- LOCATION: Blandford
- EXPRESSIONS OF INTEREST: Closing March 24
- LAND: 133ha (330ac)
- AGENTS: Angus Patterson, 0427 443 250, McGrath; Michael Pallier, 0417 371 522, Sotheby's Realty.
A rich chunk of NSW pastoral history has hit the market in the shape of an Upper Hunter landmark homestead property, to wind up five generations of extended family ownership.
On offer, by expressions of interest, is Bickham Homestead, the Blandford property that was home for most of its settled life to successive generations of the Wright family.
The station property of which Bickham Homestead was once the working core encompassed at its peak some 4856 hectares (12,000 acres).
It hosted annual shearings of up to 20,000 sheep and was home to well-regarded Merino sheep and Hereford cattle studs.
By the 1980s the property had been trimmed back to somewhat over 1214ha (3000ac) and the disposal in 1982 of two blocks left just the 133ha (330ac) homestead portion.
That's the house-and-land package now being marketed jointly by McGrath and Sotheby's on behalf of the Malone family, whose connection to Bickham goes back to 1931, when the present owners' great aunt married Max Wright.
It was Max's grandfather, Philip Wentworth Wright, who established the Wright dynasty at Bickham when he acquired the 2440ac lease of the property (then called Beckham) from Elizabeth Cory, whose late husband John had taken up the initial 870ac in 1835.
Situated just off the New England Highway at Blandford, 28 kilometres north of Scone, Bickham Homestead today is a property of fertile alluvial flats fronting the Pages River, backed by grazing hills.
Bickham Homestead has fertile alluvial flats fronting the Pages River.
In earlier times the 80ha of river flats were irrigated and cropped, and the property still holds a 65-megalitre water licence.
The country is now used for grazing and has run up to 70 cows and calves, although at present it is lightly stocked and carrying a big body of feed.
Centrepiece of the property is the historic two-storey homestead, set on a rise overlooking the river amid mature terraced gardens which incorporate a floodlit tennis court and a swimming pool.
The homestead was built in stages from the mid-1800s - reputedly with input from colonial architect Edmund Blackett - and has been faithfully maintained to preserve its period character.
Most recently refurbished in 1995, the brick and timber homestead contains formal reception and dining rooms, seven large bedrooms, a modern kitchen, four bathrooms, office and sitting rooms and a north-facing veranda.
Period features include pressed-metal ceilings, cedar panelling and staircase, numerous open fires, an Esse kitchen range, stained-glass windows and Huon pine flooring.
Set on the hillside 200 metres behind the homestead is Neville's House, a three-bedroom weatherboard cottage formerly occupied by a manager and offering restoration potential.

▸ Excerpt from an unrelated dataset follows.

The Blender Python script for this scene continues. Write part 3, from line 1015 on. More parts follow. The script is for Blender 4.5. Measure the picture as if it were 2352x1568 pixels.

The sites of two former staff cottages beside the river also offer scope for rebuilding.
Current working improvements include a machinery shed and cattle yards, while heritage structures still standing - in various states of repair - include a winery (from Bickham's earlier era as a vineyard), bull shed and blacksmith shop.
Expressions of interest for Bickham Homestead close on March 24, with bids of around $2.7 million expected.